You get two variants of this logic: 1) if the US leaves Iraq, Iran wins automatically (or it’s won already because the Shiite majority actually rules); and 2) even more than al-Qaeda, Iran is the real beneficiary of the Arab Spring.

Both judgments are wrong in the way that America’s capacity for frantic self-doubt and self-blame are routinely wrong.

The surge in Iraq worked, and we won the cause celebre battle declared there by al-Qaeda itself. Once that happened and Iraq settled down just enough for genuine economic recovery to begin, the regional battle for influence came down to two key next-door neighbors: Turkey and Iran.

Ask yourself: who’s got the better economy?

So here’s the low-down from the NYT on this struggle, published 8 Oct.:

A standard narrative has it that the Iraq war opened up a chessboard for the United States and Iran to tussle for power.

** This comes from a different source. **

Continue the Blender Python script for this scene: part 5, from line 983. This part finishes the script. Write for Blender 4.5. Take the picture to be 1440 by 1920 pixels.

One of the enduring outcomes has been an emboldened Iran that is politically close to Iraq’s leaders, many of whom escaped to Iran during Saddam Hussein’s government, and that is a large trading partner.

Yet the story is more nuanced, particularly in the Shiite-dominated south that became politically empowered after the American invasion upended Sunni rule. It has been other countries — most powerfully Turkey, but also China, Lebanon and Kuwait — that have cemented influence through economic ties.

By comparison, shoddy Iranian goods and the predatory business practices of its companies have deeply alienated the Iraqi people – even in the Shiite south:

“Before 2003, 90 percent of Najaf people liked Iranians,” said the governor, Adnan al-Zurufi, who has lived in Chicago and Michigan and holds American citizenship. “Now, 90 percent hate them. Iran likes to take, not give” . . .

Bottom line: the region’s best economic networkers are “winning” Iraq – not US companies nor Iran.  Oh, and globalization’s premier economic networker, China, is “winning” too, as if that would be any surprise.

Next onto the Arab Spring.  Great piece in the CSM yesterday. Title and subtitle say it all:

Turkey’s rising clout leaves Iran fuming on sidelines of Arab Spring: The fast-emerging split between Turkey and Iran has revived a centuries-old rivalry between the Ottomans and the Persians.

Stated even more baldly in the text:

So far, analysts say, Turkey appears the winner in pushing for secular, democratic outcomes in Tunisia, Libya, Egypt, and especially Syria – even if more by default than by design. And Iran, offering little more than nondemocratic Islamic rule and anti-Western vitriol, at this point appears the loser.

So there it is, folks:  Iran 0-2 and Turkey 2-0.  Actually, the CSM piece led off with Turkey hosting a big regional conference on economic development in Afghanistan, so some analysts would even give Turkey a slight edge there.

Again, the bottom line: whether it’s the US waging regime-toppling exercises or the Arab Spring doing the same from below, the long-term winners will be those integrating agents who’ve best mastered globalization’s dynamics, and that ain’t Iran.